What you should do:
Please restate, exactly as written, the lines running from the beginning of the material through the line that has "S.cycles.sample_clamp_indirect = 8.0" in it.

Information provided:
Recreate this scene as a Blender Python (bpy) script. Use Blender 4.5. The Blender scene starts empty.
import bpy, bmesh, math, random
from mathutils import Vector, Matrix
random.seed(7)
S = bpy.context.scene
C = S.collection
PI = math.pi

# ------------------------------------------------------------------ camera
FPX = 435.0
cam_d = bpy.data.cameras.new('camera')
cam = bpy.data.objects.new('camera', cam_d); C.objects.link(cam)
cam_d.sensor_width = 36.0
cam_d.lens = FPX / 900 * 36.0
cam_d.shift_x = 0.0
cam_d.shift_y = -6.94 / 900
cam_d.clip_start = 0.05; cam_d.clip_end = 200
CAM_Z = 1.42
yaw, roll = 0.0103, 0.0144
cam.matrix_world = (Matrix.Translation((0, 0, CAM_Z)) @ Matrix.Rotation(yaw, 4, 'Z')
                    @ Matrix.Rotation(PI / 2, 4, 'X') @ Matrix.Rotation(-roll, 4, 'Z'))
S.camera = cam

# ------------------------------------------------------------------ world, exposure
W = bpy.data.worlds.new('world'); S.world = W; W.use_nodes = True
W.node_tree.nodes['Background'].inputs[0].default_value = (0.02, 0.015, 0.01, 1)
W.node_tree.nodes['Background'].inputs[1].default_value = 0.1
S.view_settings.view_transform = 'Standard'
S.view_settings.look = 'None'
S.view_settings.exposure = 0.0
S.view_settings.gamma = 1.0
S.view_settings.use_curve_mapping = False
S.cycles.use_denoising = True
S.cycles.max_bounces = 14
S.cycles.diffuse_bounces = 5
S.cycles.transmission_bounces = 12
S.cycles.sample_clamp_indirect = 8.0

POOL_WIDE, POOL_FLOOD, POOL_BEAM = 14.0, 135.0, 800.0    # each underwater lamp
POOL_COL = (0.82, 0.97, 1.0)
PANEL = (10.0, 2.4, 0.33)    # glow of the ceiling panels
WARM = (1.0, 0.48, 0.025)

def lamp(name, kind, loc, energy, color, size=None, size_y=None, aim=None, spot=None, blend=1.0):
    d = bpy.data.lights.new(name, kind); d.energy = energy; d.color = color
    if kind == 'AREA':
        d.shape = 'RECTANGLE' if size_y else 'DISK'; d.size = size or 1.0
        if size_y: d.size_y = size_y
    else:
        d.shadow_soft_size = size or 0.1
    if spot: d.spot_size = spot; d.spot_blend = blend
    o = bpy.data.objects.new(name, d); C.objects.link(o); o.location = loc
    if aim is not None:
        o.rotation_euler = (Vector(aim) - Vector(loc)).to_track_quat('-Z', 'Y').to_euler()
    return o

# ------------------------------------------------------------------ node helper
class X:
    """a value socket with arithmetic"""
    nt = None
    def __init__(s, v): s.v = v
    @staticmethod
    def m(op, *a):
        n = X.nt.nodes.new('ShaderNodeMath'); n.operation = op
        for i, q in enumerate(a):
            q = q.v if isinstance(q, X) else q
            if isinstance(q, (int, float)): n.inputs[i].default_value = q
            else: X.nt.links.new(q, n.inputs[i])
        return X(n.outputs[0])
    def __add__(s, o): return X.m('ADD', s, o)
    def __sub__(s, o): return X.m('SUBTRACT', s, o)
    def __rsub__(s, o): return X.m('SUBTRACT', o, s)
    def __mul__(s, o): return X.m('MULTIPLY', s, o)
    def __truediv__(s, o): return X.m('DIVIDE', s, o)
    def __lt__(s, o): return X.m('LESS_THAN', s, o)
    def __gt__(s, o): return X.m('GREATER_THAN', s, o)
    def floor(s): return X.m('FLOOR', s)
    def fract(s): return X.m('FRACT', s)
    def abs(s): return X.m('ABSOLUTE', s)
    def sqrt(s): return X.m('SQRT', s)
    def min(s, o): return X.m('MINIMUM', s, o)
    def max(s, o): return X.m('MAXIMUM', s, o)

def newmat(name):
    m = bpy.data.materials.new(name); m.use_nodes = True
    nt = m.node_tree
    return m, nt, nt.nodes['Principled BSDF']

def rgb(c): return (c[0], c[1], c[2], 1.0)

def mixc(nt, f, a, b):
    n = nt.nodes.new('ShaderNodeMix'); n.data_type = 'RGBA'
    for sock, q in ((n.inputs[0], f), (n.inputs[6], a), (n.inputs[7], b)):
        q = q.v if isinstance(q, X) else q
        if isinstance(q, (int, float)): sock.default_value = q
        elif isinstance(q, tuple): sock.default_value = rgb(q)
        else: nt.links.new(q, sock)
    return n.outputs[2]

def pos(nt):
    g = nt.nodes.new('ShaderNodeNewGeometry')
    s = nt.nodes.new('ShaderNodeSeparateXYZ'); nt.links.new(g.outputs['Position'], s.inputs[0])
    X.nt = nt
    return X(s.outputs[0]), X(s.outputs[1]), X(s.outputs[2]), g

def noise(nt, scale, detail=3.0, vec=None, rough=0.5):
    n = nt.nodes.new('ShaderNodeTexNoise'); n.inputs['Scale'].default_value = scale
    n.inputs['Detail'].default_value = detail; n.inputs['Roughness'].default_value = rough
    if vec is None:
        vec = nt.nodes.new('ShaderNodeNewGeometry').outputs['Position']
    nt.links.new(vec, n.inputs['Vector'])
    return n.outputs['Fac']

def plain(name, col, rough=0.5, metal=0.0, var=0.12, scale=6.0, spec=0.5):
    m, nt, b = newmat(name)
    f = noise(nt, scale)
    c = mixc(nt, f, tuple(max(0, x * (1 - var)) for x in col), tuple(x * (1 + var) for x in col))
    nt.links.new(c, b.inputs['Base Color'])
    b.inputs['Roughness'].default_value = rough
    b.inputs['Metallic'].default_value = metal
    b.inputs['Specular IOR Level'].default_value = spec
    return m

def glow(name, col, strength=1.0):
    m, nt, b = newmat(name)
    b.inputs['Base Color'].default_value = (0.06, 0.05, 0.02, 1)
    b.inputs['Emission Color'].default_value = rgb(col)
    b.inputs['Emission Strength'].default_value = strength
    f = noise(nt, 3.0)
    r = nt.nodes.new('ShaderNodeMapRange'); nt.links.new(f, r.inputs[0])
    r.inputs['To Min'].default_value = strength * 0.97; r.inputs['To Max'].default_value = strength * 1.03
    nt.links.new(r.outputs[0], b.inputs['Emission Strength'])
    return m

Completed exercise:
Recreate this scene as a Blender Python (bpy) script. Use Blender 4.5. The Blender scene starts empty.
import bpy, bmesh, math, random
from mathutils import Vector, Matrix
random.seed(7)
S = bpy.context.scene
C = S.collection
PI = math.pi

# ------------------------------------------------------------------ camera
FPX = 435.0
cam_d = bpy.data.cameras.new('camera')
cam = bpy.data.objects.new('camera', cam_d); C.objects.link(cam)
cam_d.sensor_width = 36.0
cam_d.lens = FPX / 900 * 36.0
cam_d.shift_x = 0.0
cam_d.shift_y = -6.94 / 900
cam_d.clip_start = 0.05; cam_d.clip_end = 200
CAM_Z = 1.42
yaw, roll = 0.0103, 0.0144
cam.matrix_world = (Matrix.Translation((0, 0, CAM_Z)) @ Matrix.Rotation(yaw, 4, 'Z')
                    @ Matrix.Rotation(PI / 2, 4, 'X') @ Matrix.Rotation(-roll, 4, 'Z'))
S.camera = cam

# ------------------------------------------------------------------ world, exposure
W = bpy.data.worlds.new('world'); S.world = W; W.use_nodes = True
W.node_tree.nodes['Background'].inputs[0].default_value = (0.02, 0.015, 0.01, 1)
W.node_tree.nodes['Background'].inputs[1].default_value = 0.1
S.view_settings.view_transform = 'Standard'
S.view_settings.look = 'None'
S.view_settings.exposure = 0.0
S.view_settings.gamma = 1.0
S.view_settings.use_curve_mapping = False
S.cycles.use_denoising = True
S.cycles.max_bounces = 14
S.cycles.diffuse_bounces = 5
S.cycles.transmission_bounces = 12
S.cycles.sample_clamp_indirect = 8.0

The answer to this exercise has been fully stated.